If Mayor Miro Weinberger can accrue "massive, large amounts of resources" to assist "wave after wave of people coming here for a variety of reasons," it would be criminal for Donald Trump to decline such a magnanimous humanitarian gesture. At last, instead of begging for federal disaster relief, here is a state that is stepping up and contributing at the local level to solve an admitted national crisis!

Author George Orwell often expressed disgust with his fellow Englishmen, whom he criticized for a bourgeois disconnect whereby they called for liberation of third-world countries without sacrificing their own standard of living:
Orwell thought that any Englishman who boasted of liberty and prosperity while India was still a colony was a hypocrite. "In order that England may live in comparative comfort, a hundred million Indians must live on the verge of starvation — an evil state of affairs, but you acquiesce in it every time you step into a taxi or eat a plate of strawberries and cream[.]"
If we are to help "hundreds of millions," we must help them where they are. This applies to El Salvadorans as well as Ugandans.

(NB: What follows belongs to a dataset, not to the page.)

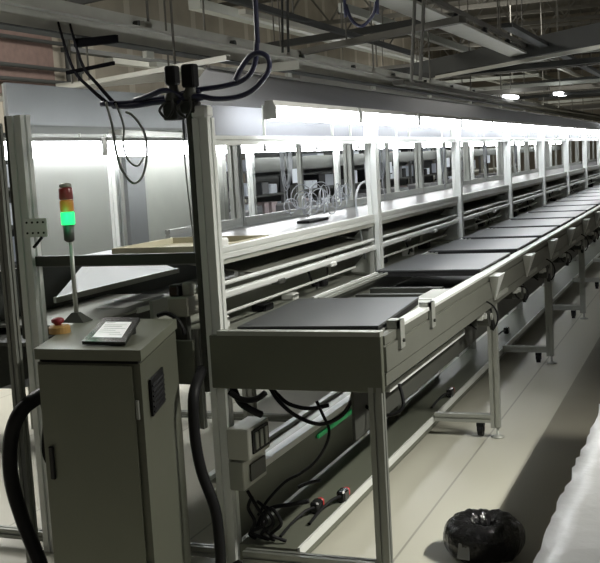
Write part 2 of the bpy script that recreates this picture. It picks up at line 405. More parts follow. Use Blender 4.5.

President Trump should implement Orwell's truth by busing detainees en masse from America's southern to its northern border, where Burlington awaits and has issued public invitation. No coercion is required. It is perfectly legal for the federal government to (non-forcibly) bus people from one jurisdiction to another. Ample detainees will volunteer to accept Vermont's invite, without a $10,000 bribe.

Five thousand immigrants should be a sufficient "wave" for Miro to rescue, and for the rest of the nation to witness. Let's see who volunteers to sacrifice his strawberries and cream.